Tant que l’irrigation n’est pas autorisée, peu de solutions permettent de réduire de façon immédiate le stress hydrique des vignes.
À court terme, il est possible de travailler le sol. « Un binage vaut mieux que deux arrosages » : le travail du sol permet de diminuer l’évaporation de l’eau du sol en cassant les chemins d’évaporation préférentiels, tout en facilitant l’infiltration des eaux de pluie (si de la pluie est prévue !). Attention toutefois ! il ne faut pas trop de travail du sol, car cela accélère la dégradation de la matière organique qui est un facteur puissant de rétention d’eau des sols.

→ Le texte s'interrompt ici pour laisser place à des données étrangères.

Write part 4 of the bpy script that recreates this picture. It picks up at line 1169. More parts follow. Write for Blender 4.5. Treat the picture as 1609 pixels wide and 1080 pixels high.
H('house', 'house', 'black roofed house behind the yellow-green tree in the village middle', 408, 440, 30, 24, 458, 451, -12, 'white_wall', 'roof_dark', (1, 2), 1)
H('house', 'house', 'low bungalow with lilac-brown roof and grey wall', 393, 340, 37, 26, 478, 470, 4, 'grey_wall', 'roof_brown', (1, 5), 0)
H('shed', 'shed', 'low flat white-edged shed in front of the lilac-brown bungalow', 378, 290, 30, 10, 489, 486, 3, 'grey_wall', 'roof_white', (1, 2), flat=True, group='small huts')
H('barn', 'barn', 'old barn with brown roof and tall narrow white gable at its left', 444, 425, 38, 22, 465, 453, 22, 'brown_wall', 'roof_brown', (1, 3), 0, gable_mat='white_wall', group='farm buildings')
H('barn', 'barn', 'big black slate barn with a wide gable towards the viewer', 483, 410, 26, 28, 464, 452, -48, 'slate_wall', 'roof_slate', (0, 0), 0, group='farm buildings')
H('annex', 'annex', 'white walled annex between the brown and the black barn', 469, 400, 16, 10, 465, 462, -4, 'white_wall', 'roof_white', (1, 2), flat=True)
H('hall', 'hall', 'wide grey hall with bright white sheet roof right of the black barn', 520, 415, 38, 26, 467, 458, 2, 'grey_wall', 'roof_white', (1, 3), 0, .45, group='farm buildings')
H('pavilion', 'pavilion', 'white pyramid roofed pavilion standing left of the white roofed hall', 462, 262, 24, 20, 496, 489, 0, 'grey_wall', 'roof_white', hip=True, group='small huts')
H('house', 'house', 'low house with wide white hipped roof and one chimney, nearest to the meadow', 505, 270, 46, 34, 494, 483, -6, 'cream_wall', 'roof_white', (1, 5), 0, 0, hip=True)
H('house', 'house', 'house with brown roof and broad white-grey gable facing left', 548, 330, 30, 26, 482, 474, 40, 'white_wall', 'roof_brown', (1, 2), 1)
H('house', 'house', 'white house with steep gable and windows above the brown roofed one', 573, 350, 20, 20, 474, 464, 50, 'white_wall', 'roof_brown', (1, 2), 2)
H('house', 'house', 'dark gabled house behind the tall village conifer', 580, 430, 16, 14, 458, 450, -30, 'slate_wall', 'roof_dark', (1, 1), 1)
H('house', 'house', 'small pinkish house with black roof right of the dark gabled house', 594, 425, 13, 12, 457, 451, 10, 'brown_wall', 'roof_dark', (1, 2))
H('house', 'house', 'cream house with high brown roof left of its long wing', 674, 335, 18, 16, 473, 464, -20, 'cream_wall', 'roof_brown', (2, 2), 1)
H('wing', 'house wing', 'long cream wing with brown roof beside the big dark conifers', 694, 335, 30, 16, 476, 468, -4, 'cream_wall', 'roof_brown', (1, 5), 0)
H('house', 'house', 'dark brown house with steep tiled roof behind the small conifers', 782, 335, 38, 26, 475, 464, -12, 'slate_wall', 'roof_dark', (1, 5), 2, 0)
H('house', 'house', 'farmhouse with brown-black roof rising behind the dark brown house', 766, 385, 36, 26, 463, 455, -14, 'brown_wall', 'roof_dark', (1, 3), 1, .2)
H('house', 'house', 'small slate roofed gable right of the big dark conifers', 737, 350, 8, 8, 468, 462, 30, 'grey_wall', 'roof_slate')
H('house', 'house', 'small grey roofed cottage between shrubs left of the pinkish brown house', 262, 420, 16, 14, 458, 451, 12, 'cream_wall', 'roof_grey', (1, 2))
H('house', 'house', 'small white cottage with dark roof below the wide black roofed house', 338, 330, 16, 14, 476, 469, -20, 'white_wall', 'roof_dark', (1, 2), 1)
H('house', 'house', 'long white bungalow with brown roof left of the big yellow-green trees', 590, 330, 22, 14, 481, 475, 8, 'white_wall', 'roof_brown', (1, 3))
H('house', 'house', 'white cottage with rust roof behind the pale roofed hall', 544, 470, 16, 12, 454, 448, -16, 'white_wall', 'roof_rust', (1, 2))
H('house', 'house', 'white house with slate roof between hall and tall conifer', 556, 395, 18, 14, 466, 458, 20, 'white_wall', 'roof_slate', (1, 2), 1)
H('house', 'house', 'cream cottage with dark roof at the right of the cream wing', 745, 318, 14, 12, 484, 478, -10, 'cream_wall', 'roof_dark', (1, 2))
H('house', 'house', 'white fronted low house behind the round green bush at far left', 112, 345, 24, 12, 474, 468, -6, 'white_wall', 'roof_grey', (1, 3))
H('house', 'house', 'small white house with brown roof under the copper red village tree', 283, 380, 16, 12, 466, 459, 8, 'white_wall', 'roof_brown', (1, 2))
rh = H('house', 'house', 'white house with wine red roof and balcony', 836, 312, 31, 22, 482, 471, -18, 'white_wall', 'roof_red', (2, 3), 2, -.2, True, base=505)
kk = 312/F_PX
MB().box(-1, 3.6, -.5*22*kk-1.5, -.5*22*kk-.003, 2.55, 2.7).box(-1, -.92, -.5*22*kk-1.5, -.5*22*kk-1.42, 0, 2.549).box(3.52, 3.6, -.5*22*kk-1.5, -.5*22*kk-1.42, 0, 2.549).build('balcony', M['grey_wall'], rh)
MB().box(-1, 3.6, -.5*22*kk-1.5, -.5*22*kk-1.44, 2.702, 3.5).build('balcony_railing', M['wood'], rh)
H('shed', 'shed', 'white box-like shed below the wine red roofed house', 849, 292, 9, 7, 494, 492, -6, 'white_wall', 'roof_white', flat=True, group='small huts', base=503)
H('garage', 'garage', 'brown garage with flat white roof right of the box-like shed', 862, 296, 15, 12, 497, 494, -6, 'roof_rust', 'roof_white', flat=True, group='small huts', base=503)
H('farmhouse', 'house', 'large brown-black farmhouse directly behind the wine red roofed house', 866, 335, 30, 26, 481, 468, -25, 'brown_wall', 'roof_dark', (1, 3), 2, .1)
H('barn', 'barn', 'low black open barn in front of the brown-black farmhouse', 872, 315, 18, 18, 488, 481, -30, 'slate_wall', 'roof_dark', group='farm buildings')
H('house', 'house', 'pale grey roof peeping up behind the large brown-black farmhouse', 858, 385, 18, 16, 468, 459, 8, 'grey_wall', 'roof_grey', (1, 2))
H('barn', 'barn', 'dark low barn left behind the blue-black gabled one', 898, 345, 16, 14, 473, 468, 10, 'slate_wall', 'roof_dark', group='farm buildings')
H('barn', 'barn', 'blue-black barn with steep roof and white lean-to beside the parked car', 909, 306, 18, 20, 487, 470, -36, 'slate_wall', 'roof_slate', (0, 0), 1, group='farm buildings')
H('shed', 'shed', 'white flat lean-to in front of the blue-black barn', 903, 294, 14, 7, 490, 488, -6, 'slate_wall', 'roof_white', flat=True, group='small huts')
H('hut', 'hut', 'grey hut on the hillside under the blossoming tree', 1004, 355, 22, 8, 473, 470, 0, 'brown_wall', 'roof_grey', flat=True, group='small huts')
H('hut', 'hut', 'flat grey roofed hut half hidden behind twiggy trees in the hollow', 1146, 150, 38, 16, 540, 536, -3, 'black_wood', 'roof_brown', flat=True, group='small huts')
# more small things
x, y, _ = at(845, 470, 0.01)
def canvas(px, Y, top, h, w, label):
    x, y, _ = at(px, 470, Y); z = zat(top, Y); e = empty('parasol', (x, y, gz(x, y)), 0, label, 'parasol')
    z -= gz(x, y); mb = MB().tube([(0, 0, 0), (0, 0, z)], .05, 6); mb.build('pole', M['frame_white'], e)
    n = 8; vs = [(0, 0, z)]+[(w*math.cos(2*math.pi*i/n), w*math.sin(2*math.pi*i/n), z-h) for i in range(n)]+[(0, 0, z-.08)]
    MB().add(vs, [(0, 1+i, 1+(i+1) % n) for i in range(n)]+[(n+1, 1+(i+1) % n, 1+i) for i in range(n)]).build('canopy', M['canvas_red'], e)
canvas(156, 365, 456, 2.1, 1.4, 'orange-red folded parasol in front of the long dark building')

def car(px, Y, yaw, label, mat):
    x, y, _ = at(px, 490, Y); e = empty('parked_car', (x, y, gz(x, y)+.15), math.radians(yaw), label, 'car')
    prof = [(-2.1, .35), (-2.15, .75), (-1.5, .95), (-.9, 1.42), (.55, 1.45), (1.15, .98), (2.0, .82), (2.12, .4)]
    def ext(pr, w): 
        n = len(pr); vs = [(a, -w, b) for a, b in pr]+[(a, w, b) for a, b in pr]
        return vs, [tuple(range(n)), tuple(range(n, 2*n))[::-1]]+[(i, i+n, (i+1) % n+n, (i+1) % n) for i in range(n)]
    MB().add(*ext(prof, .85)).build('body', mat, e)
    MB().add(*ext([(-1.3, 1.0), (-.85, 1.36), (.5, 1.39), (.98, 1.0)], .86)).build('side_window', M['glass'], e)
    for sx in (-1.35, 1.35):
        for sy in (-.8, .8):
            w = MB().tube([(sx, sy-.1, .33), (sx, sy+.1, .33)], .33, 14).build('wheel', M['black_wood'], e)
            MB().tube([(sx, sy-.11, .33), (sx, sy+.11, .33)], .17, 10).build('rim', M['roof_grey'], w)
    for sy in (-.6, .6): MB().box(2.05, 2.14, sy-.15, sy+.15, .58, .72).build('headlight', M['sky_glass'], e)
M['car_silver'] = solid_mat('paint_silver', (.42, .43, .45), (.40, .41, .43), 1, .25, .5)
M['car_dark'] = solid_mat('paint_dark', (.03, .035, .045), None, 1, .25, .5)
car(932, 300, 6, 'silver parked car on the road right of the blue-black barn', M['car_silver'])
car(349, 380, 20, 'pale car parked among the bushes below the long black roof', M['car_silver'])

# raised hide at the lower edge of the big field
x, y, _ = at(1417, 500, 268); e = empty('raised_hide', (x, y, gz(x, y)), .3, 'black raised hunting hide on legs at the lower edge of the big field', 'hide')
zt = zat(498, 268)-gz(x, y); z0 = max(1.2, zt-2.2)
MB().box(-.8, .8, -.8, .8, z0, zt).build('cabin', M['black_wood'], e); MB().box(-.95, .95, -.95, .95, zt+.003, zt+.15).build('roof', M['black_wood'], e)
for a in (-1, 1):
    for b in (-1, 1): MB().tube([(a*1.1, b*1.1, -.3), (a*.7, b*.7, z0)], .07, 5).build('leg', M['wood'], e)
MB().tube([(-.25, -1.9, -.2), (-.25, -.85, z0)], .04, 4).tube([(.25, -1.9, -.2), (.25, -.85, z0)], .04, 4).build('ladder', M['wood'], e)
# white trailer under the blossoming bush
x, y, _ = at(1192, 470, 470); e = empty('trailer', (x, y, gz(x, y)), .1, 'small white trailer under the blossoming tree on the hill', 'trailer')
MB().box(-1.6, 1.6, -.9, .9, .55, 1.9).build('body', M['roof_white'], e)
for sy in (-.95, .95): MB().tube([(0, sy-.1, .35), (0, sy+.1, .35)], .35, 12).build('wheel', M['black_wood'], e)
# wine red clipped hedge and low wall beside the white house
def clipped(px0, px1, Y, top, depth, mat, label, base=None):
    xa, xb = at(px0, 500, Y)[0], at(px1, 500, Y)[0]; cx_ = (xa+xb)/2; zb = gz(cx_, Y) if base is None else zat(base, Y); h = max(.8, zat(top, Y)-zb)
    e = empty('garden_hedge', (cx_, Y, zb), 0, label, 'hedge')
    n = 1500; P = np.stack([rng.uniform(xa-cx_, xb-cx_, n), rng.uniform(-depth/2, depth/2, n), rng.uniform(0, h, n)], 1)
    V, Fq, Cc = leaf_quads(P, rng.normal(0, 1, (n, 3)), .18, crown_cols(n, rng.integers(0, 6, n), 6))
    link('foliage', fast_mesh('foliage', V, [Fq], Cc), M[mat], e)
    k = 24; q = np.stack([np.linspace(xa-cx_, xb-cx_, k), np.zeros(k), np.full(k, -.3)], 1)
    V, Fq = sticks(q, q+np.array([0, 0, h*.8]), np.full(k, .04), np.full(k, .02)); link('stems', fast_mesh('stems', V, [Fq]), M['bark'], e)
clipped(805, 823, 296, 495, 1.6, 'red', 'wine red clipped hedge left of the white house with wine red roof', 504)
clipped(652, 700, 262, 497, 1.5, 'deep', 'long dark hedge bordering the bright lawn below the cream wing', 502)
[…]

À moyen et long terme, une façon d’aider la vigne à mieux supporter les épisodes de stress hydrique passe par une gestion des sols en prévision : par exemple en optimisant les couverts végétaux qui sont un bon moyen d’améliorer la capacité de stockage en eau des sols à travers celle de la matière organique tout en améliorant la structure du sol. Il est nécessaire de les détruire ou de les « rouler » au bon moment, avant floraison, pour limiter la concurrence et former un mulch au-dessus de la surface, qui limite la surchauffe et l’évaporation du sol.